October 8th, 2007 5:50pm

Thank you for this voice of reason in an age and a nation that is scared of its history, politically and socially weak in its present and ill equipped to face the challenges of the future. With decency, tolerance, honesty, pluralism and ambition we can face the future with some hope of success. But to do so, we must understand who we are and be confident about the things we have got right, whilst recognising the things we have got wrong. Mr Murray is helping us do that.

Charles E Moore

October 8th, 2007 10:17pm

We offend ourselves, and the world, by cringing beneath the weight of a self-imposed "guilt," affected merely in order to "apolgize" for the fact that western civilisation, out of respect for individual rights, has created so much for so many. For all the regard we may genuinely feel for the brilliant accomplisments of other world cultures, none have deigned to grant the single human being, and how much less the single human female, the dignity of meaning that we so take for granted...and shamelessly seem almost ashamed to note.

Ian Campbell

October 9th, 2007 6:05pm

It should be remebered that historicaly, the freedoms we ascribe as western with roots in Judeo-Christian teachings have only recently become what they are in western liberal societies. Was it only in 1984 that women got the vote in Luxembourg (or was it Lichtenstein?).

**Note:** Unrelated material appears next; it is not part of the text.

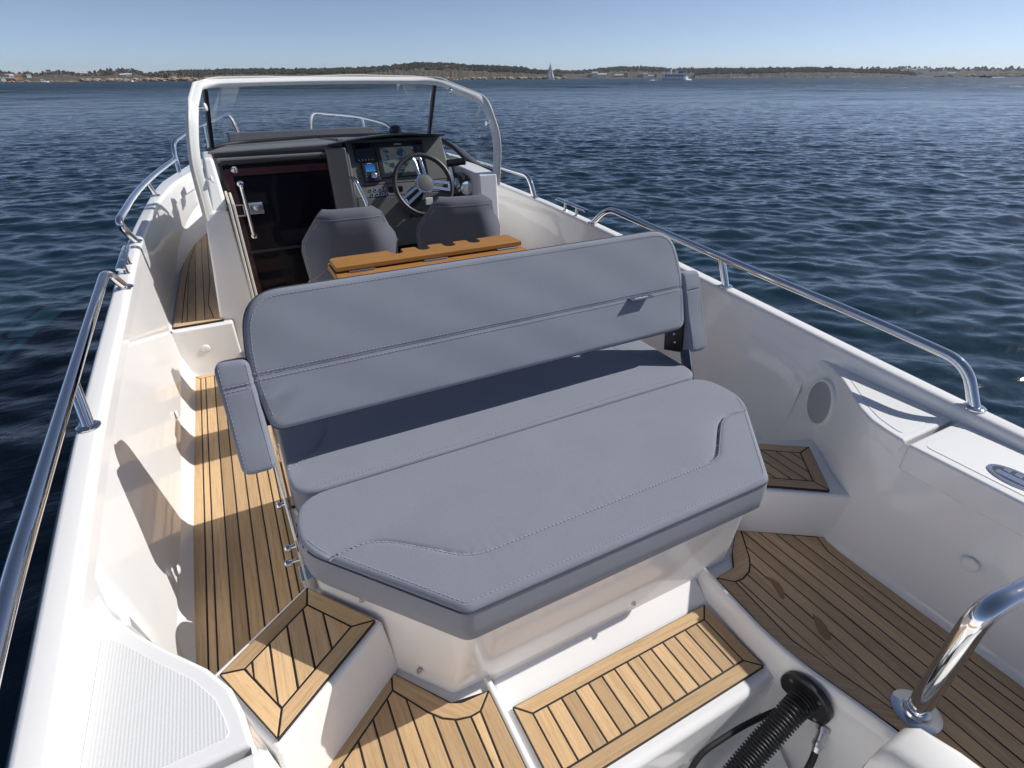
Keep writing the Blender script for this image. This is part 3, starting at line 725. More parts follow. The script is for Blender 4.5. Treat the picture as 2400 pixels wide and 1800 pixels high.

Our cultural values as embodied today are quite new, so we should not be surprised that other cultures are just getting exposure to them. That is not to say that their historical novelty means they should not be asserted as much better or else future developments of worldwide cultural values will not benefit from the lessons learnt along the path to the values we have today.

Brett_McS

October 10th, 2007 12:28am

Excellent article. "The emperor has no clothes" - or perhaps he is a social nudist? Multiculturalism and post-modernism: How future generations will laugh at us!

Rob Spear

October 10th, 2007 3:19pm

Votes'n'democracy as the sole determiner of government policy is at best a contentious issue, Mr Campbell. Since it has been introduced we have seen ever more rapacious and totalitarian states in the west. I do not know if this is inevitable, but it is possible that democracy is the enemy of freedom.